Give the data again exactly, from its opening line through the line in which "R = math.radians" appears.
------------------------------------------------------------
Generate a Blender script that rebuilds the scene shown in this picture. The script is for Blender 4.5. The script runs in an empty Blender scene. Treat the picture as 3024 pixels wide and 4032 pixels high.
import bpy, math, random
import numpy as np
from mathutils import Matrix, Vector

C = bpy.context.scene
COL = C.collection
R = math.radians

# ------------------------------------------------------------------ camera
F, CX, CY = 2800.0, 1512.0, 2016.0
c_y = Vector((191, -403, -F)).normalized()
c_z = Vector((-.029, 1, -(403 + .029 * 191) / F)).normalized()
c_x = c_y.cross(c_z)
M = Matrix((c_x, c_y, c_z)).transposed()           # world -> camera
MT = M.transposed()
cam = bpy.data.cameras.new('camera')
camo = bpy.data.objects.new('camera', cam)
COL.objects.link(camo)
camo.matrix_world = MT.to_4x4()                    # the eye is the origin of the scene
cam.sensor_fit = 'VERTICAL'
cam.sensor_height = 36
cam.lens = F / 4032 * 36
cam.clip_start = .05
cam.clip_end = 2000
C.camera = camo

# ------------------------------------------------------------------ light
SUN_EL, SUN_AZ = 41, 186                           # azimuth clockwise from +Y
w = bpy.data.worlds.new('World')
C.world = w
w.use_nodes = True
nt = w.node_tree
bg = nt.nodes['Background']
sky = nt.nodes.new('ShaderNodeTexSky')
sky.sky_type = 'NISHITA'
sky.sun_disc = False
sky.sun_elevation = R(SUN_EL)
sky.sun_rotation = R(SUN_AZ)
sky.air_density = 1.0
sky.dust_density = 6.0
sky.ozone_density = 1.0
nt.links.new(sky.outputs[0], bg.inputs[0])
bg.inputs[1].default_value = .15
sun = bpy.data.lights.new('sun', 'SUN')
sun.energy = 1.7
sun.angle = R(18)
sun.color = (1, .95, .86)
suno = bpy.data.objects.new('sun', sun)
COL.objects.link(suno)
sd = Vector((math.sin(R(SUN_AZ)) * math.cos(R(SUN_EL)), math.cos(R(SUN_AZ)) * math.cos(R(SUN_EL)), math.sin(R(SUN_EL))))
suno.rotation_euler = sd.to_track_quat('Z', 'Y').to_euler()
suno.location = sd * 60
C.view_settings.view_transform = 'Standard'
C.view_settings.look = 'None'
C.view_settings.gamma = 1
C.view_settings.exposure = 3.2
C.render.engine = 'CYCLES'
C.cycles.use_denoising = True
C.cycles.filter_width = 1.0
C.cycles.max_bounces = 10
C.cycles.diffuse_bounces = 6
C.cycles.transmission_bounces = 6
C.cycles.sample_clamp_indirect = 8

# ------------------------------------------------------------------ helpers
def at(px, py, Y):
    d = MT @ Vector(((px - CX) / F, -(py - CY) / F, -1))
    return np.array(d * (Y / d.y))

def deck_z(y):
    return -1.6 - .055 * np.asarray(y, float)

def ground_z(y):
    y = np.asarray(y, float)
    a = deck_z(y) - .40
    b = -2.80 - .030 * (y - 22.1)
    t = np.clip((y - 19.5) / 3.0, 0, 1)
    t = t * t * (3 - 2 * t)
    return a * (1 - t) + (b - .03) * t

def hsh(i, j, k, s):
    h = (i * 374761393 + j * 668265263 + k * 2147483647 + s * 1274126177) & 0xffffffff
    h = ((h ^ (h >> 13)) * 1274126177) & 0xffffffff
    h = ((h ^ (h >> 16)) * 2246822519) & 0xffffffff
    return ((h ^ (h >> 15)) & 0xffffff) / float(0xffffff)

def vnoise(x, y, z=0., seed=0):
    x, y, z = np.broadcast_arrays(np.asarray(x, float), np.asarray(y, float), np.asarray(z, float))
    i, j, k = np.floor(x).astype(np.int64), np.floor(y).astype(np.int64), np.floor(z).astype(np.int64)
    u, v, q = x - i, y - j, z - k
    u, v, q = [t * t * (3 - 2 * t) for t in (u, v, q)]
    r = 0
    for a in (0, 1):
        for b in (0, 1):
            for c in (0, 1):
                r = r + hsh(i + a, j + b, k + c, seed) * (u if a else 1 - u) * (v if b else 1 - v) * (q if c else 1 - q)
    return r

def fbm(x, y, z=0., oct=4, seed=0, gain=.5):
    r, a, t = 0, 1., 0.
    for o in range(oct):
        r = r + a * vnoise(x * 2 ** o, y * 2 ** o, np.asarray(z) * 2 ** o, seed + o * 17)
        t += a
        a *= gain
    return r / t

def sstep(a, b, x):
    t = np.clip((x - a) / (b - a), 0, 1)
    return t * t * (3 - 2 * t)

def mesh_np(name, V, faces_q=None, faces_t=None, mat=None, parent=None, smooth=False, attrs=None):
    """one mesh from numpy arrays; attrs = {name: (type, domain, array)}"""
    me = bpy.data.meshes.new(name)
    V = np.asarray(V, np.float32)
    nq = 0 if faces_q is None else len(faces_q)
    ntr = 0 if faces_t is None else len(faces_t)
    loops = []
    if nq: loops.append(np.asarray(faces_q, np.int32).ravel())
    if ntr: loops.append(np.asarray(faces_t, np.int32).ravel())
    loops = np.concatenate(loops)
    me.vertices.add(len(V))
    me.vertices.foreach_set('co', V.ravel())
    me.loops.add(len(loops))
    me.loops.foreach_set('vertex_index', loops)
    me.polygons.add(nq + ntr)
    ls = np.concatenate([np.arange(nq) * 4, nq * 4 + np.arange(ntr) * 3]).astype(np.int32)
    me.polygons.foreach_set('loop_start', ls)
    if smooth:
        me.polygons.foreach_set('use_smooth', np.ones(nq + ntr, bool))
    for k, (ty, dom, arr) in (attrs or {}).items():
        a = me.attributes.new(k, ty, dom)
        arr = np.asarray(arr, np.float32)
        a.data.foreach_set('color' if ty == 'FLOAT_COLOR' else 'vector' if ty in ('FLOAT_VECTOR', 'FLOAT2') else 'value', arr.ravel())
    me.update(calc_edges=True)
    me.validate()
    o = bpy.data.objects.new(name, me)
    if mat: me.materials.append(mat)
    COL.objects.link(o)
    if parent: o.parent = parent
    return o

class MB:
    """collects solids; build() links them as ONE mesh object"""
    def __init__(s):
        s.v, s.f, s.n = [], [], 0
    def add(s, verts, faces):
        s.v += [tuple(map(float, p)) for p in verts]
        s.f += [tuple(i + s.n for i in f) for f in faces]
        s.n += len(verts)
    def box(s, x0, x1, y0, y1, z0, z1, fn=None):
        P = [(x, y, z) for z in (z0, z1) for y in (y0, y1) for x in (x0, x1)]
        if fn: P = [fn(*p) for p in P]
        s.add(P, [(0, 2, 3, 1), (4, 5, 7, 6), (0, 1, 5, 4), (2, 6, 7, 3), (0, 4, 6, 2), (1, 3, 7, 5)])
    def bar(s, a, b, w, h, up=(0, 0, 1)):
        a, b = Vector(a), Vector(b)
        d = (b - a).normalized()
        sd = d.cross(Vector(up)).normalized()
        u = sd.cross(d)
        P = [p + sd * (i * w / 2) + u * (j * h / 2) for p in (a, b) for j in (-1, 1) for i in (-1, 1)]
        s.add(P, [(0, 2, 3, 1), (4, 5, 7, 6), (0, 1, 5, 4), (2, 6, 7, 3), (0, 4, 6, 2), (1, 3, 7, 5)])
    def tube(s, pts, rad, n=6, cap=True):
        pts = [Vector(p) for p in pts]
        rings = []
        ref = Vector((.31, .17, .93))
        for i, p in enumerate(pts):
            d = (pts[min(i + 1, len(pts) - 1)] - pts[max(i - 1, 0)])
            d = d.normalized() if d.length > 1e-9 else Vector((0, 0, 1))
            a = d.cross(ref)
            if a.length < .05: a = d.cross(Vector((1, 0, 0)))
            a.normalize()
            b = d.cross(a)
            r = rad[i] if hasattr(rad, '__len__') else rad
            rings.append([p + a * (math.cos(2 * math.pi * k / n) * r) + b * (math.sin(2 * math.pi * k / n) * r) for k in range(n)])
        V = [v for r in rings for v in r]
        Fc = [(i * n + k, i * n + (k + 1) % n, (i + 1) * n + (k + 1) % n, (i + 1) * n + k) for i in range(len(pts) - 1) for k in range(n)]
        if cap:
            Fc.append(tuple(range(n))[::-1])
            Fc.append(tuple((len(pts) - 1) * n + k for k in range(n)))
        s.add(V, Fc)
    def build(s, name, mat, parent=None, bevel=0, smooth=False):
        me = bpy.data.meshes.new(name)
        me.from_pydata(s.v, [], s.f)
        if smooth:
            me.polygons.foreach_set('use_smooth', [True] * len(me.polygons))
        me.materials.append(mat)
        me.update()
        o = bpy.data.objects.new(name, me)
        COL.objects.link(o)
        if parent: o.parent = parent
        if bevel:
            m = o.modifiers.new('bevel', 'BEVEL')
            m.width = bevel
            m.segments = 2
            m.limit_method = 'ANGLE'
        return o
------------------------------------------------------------
> FULL RESPONSE
Generate a Blender script that rebuilds the scene shown in this picture. The script is for Blender 4.5. The script runs in an empty Blender scene. Treat the picture as 3024 pixels wide and 4032 pixels high.
import bpy, math, random
import numpy as np
from mathutils import Matrix, Vector

C = bpy.context.scene
COL = C.collection
R = math.radians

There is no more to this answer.